慣行農法を続けてきた畑でいきなり自然栽培は無理がある。今年は植物性堆肥の効果絶大

「自然栽培」というものを初めて知った頃、お店の野菜で「無肥料」が謳われているのを見て、なぜ「肥料」がよくないのかがすぐには理解できなかった。

外から人工的に肥料を入れず、土の力で育てることで、野菜本来の力を発揮させるんだ、というような説明を別の場所で見て、なるほどそういうことか~と思った。

肥料に頼らない「自然栽培」の野菜を食べ始め、野菜本来の美味しさを知った。野菜がこんなに美味しいものだとは、驚きの体験で、そのうち、好きだったお肉よりも野菜のほうが好きになり、気がつけば完全なベジタリアンになっていた。

自然栽培の野菜は、見た目も美しい。肥料を入れ過ぎると、野菜の緑が病的に濃くなるが、自然栽培の野菜の色は淡くてやさしい。大きさも無理のない自然な大きさで、見ていて落ち着く。

うちの畑では、最初から完全な無肥料、無農薬、堆肥も使わず、でチャレンジし続けていたが、長年、化学肥料と農薬を使い続けてこられたであろう畑で、いきなり野菜を自然にほっぽっておいて元気に育てと、いったところで、なかなか無茶な話だということが、小さな畑も合わせれば7年ほどやってみてよくわかった。養分をあまり必要としない豆類や、その土地のその畑の土に合った種類の野菜であれば、いきなり自然栽培でもそれなりに育つが、ナスなど養分をたくさん必要とする野菜は土が育っていないうちにいきなり無肥料では難しい。うちの畑では、大豆、そら豆、人参、大根、子かぶ、きゅうり、などは最初から自然栽培でそこそこ育ったが、ナスやゴーヤは小さくしか実らず、ミニトマトも育ちが小さく(それなりに実るけれど)、たまねぎも小指の先くらいのができた(!)。

生えてきた草は刈って、なるべく畝の上に置くようにしていて、年々、少しずつ積み重なった雑草が堆肥化し、土の中もいろんな草や野菜の根っこによって耕され(人工的には耕していない)、だんだんと土が変化し、育つ野菜が増えてきた。
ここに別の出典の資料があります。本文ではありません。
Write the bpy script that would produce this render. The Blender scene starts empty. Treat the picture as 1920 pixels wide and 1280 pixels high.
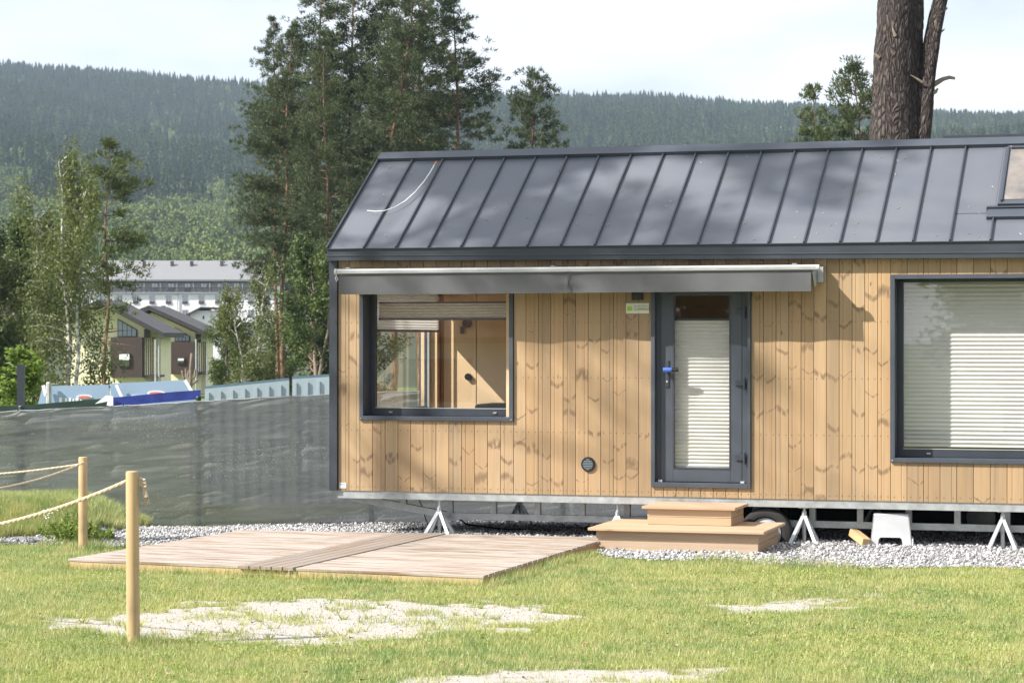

とはいえ、この変化をもっと加速させないことには、膨大な作業の割に少ししか収穫できず気持ちもめげてくるので、今年は植物性の堆肥を使用した。堆肥を自分でつくる余裕がなかったので、「花の土 カネア」さんの「金のバーク堆肥」を購入し、夏野菜の苗を植え付けるときに使用した(苗づくりには、同じくカネアさんの「金の土」を畑の土に配合した)。すると、去年までと、夏野菜の成長がぜんぜん違う! トマト、ナス、ズッキーニ、きゅうり、ゴーヤ、モロヘイヤ、空芯菜、ツルムラサキなどがどんどん育ち、7月半ばには、毎日食べる野菜を買う必要がなくなった。


堆肥をもっと前から使用してみればよかった、とも思ったが、それまで、市販の堆肥で納得できるものに出会う機会がなかった。「花の土 カネア」さんの「金のバーク堆肥」は、無農薬、100%植物性で、放射能検査もしてくれていて、安心して使える。そんな土屋さんがとなり町の高松市にあったとは!カネアさんに感謝。



今年から生ゴミコンポストを始め、畑で刈った草も積み上げて堆肥化させていて、来年から、自家製の堆肥も試してみる予定。

ナスなどは堆肥だけでは不十分かもしれないと思い、念のため、カネアさんで「金の肥料」も買ってきておいたが、今のところ、バーク堆肥だけで十分、すくすくと育っている。

何年も肥料や堆肥なしでいろんな野菜を育ててみたので、投入した堆肥がどれくらい効いているのかがよくわかる。野菜があまり実らない畑で草刈りばかりしていた時間はムダではなかった。

「草刈り道場」、という感じで、実りの少ない畑で草刈りばかりしているのもそれはそれで楽しかったけれど、行く度にたっぷり収穫できる畑はやっぱり畑らしい。

ちなみに、「自然栽培」や「自然農」などを謳っていても、生産者さんによってけっこう定義がまちまちで、実際のところ、肥料や堆肥の扱いは人によるようだ。基準を明確にしているお店もあるけれど、香川に来てから、「これは自然栽培じゃないやろ~」という野菜でも「自然栽培」と謳われているようなのを何度か目にした。このブログの説明などで「自然農」と書いているけれど、購入した植物性堆肥を使用していれば「自然農」じゃないだろう、と考える人もいるだろう。まぁ、呼び名は何でもいいとして、自分が納得でき、安心して気持ちよく育てられる農法を追求していきたい。